Mardi Gras mania is a popular time to visit New Orleans. This occurs between the months of February and March. The temperatures are comfortably cool and the spirit is alive. If looking to avoid large crowds, head to New Orleans during December or January. During these two months, the city is calm and hotel reservations can be made on a whim. Room rates are the lowest during the summer and fall months due to humid temperatures and peak hurricane season.

Getting There

Louis Armstrong New Orleans International Airport (MSY) is located in Jefferson Parish, Louisiana, 11 miles west of downtown New Orleans. As a gateway to the history, food, culture, and exciting times to New Orleans, Armstrong International Airport offers a traveler-friendly, safe environment for each and every patron. Although the airport does serve international locations, they are limited. Most of the travel to and from MSY consists of domestic destinations.

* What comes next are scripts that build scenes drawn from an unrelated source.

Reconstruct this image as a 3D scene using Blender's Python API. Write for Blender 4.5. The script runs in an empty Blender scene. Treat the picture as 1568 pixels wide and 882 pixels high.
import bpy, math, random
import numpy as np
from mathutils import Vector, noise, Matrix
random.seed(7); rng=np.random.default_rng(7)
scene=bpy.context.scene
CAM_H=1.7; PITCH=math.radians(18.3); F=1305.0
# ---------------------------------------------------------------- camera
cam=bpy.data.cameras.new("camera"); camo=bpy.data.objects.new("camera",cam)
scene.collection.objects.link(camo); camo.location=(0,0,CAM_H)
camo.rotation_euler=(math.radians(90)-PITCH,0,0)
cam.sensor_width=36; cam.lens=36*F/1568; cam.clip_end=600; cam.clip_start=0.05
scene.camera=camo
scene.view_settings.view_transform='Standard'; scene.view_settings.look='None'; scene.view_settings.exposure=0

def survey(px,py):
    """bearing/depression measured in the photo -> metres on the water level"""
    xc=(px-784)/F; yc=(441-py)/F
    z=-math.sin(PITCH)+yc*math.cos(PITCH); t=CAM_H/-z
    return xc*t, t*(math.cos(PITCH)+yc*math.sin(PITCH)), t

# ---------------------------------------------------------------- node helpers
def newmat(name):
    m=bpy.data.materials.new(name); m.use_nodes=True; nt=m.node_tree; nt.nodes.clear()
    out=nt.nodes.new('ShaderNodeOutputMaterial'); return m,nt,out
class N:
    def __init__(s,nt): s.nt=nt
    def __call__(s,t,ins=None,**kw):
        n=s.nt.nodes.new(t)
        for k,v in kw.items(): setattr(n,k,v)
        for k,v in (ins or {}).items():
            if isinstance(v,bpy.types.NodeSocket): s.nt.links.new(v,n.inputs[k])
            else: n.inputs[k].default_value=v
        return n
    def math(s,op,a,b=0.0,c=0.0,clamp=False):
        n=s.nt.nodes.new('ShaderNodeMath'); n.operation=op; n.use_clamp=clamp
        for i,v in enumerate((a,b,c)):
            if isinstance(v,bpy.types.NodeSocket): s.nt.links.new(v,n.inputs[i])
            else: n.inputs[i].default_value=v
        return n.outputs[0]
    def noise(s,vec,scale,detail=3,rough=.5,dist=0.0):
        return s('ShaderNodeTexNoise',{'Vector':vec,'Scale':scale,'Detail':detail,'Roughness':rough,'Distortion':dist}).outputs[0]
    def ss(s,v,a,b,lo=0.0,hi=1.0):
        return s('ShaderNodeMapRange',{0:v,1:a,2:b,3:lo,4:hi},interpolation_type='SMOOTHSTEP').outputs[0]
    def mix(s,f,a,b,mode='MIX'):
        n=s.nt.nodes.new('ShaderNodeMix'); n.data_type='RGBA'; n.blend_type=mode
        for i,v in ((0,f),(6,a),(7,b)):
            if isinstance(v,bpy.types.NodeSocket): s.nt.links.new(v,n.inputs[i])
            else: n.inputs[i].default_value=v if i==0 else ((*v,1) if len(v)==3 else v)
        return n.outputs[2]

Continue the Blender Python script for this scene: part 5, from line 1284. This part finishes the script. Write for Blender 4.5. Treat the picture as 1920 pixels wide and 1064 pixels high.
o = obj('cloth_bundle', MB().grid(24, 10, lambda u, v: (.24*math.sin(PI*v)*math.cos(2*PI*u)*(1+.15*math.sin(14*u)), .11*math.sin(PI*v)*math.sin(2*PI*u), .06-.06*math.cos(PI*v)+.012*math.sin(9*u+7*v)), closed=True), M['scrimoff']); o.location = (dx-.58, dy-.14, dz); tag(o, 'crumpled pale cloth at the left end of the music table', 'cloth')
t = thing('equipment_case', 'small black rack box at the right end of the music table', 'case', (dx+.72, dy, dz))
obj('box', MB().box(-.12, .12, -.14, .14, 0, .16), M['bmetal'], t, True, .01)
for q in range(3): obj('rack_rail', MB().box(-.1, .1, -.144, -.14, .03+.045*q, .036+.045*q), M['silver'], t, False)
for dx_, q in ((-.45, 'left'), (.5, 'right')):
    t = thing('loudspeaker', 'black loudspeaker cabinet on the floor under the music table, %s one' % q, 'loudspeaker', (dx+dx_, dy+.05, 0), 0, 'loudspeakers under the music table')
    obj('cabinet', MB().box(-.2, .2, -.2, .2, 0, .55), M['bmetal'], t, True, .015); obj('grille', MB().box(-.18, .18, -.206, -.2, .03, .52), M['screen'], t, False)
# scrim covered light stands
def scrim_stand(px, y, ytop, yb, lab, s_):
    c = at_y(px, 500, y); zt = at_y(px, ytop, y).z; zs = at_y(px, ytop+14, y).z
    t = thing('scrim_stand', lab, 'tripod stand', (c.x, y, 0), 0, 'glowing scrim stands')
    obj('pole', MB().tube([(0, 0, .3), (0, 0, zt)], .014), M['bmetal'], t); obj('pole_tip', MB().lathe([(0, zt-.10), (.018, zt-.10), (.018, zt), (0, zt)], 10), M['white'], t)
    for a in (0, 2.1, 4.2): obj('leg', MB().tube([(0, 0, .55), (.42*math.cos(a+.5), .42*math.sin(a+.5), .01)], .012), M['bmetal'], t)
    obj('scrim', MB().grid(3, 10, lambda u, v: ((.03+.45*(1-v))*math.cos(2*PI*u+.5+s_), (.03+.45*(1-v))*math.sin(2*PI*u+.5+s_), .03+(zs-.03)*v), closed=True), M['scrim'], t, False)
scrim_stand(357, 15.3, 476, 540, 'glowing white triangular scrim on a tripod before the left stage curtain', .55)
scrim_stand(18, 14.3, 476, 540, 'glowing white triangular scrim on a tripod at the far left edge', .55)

The airport has two terminals: East and West, which are connected by a centrally located ticketing alley. Four concourses, A, B, C, and D, are attached to the terminals. Ground transportation is available to and from MSY. Bus service is provided by Jefferson Transit bus E-2. Additionally, several taxicab services are on sight as well as an Airport Shuttle service offering rides to most hotels in the Central Business District of New Orleans for $20 per person (one-way), and $38 for a round trip ride.

Getting Around

It truly is easy to navigate around New Orleans by foot, ferry, carriage, or streetcar. Renting a car is not a must, especially if staying in the French Quarter or Garden District. Numerous attractions, restaurants, clubs, and entertainment are all within walking distance. A car rental really is not necessary.